One legal way to get into a property and get cash back at the closing table is to use hard money. Hard money is a term used to describe money that is loaned at a relatively high interest rate. Hard money has been termed the “loan of last resort” but that is not the case for real estate investors. Typically, the person who is using hard money cannot use traditional methods of financing such as going to a bank or mortgage company either because their income is not verifiable, their credit may have “dings” or because of the condition or type of property.

Banks do not make hard money loans. Banks look at a person’s ability to repay (credit history, income) and base the loan on that. Hard money is the opposite. A hard money lender looks at the value of the asset and lends based on the loan to value (LTV) ratio. Because these loans are based on the value of the asset rather than the borrower’s credit, the loan to after repaired value ratio is usually 65% - 70% as opposed to a bank’s LTV of 80% to 90%. For example, if a house has an after repaired value of $100,000, a hard money lender will loan a maximum of $65,000 on the property. Real estate investors use hard money to finance rehab properties (that banks won’t lend on ) and to close deals quickly when fast action is required.

The interest rate on hard money loans runs between 10% - 18% and most lenders charge points (a point is 1% of the loan amount) as their fee. For example, on a hard money loan of $100,000 with five points, the amount paid for the points would be $5,000. Most hard money loans are for short periods of time, six to twelve months. 

Hard money lenders, or private lenders, are not “leg-breakers” or shadowy characters. Unless they are lending only their own money, they are mortgage brokers or loan officers who are licensed by the state. The actual people who invest in hard money lending can be individuals, a real estate investment trust, a third party’s self-directed Roth IRA or any other private entity – a corporation or LLC. The fees and interest rates are legal and less than what a lot of credit card companies charge.

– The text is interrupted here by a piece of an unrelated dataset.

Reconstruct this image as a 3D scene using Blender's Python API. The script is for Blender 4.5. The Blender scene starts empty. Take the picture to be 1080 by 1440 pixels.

At those rates, who would use hard money? Many real estate investors use hard money loans for their deals. There are all sorts of reasons for using hard money as opposed to going through a bank or mortgage company. Many times an investor finds a deal that must be closed on fast. Banks and mortgage companies take a minimum of three weeks and usually closer to five weeks to close a loan. They just can’t move fast enough.

Sometimes a property needs extensive rehab work and banks don’t want to loan on a property that is not in re-sellable condition if the borrower defaults. Hard money lenders know the property is being bought to be rehabbed and they look at the after repaired value of the property, not the value of it as it sits. A bonus to that is if the property is bought at a deep enough discount, many times the hard money lender will include rehab funds in the loan amount. The investor doesn’t have to dig into his own pocket or take out an additional loan to rehab the property.

Paying 15% interest and five points seems pretty steep to those not in the real estate investing industry. But, on a six month turnaround, paying the interest and points on a deal can be a lot better than having to take on an equity partner to finance a deal and then having to split the profit with him 50/50. Most investors would rather pay a high interest rate for a short amount of time than give away half of a deal.

When should you use hard money? Use hard money on deals where you need to close quickly. Hard money lenders can usually close within 5 – 7 days of receiving the information they need on a property. If you need repair money and you have cut a good deal on the property, a hard money loan can be the way to go. The best time to use a hard money loan is if you know you will not be holding a property for more than six months or if you have the ability to refinance the loan out of the hard money in a short period of time.

Hard money loans are not for everybody and they are certainly not for the faint of heart. But they have their place in an investor’s arsenal of tools. Hard money lenders can be found all over the country.